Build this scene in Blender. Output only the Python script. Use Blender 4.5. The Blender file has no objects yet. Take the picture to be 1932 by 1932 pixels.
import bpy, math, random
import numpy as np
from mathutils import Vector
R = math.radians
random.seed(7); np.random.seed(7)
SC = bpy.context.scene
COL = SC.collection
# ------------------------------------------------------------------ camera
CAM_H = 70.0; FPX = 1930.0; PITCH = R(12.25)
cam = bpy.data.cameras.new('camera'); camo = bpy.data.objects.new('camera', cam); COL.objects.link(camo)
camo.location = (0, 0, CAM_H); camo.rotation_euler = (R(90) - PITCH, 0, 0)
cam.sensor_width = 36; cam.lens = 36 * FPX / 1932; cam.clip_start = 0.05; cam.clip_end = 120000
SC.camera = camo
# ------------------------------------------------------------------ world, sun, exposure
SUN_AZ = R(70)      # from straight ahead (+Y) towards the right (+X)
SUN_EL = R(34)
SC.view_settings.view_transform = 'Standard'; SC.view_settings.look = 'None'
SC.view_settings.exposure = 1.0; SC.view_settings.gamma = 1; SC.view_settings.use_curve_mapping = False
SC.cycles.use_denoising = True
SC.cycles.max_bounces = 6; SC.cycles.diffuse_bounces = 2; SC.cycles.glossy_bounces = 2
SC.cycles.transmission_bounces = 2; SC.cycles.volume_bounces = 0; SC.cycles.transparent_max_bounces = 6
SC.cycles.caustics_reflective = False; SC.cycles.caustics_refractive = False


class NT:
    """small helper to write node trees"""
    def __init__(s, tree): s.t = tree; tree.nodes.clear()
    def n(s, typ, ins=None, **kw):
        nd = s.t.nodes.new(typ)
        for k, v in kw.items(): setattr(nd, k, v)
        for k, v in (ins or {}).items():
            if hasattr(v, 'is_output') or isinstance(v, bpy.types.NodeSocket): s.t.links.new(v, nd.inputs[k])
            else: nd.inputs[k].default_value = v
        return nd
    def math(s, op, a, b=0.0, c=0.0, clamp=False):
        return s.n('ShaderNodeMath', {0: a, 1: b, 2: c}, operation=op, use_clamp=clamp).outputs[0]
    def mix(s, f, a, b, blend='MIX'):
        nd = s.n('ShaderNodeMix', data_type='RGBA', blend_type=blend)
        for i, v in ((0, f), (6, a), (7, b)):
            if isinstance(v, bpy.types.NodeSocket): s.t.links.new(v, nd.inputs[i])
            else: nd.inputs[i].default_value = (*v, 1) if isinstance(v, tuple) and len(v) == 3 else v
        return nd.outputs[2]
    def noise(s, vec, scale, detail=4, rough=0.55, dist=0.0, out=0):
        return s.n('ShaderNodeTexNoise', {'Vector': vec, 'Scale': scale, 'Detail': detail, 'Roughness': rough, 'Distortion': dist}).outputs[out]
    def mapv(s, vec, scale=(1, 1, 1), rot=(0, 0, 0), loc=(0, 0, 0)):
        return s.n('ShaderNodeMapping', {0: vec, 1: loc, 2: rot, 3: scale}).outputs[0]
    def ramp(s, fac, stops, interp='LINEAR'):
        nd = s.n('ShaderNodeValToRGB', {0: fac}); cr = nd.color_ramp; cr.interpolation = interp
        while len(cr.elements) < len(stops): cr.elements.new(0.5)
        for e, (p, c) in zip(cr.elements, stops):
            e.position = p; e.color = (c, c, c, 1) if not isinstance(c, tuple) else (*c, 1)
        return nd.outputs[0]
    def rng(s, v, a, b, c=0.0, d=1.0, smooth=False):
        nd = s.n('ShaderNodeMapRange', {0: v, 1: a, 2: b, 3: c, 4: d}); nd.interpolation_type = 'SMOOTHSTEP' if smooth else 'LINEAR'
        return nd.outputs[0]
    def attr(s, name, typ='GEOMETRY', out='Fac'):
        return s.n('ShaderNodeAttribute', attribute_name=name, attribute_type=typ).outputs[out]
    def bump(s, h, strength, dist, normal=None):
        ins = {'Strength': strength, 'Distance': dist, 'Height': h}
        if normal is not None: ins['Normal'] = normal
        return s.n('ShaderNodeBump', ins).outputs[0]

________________

(Given instruction): List each line holding the string "scene".

(Final result):
Build this scene in Blender. Output only the Python script. Use Blender 4.5. The Blender file has no objects yet. Take the picture to be 1932 by 1932 pixels.
SC = bpy.context.scene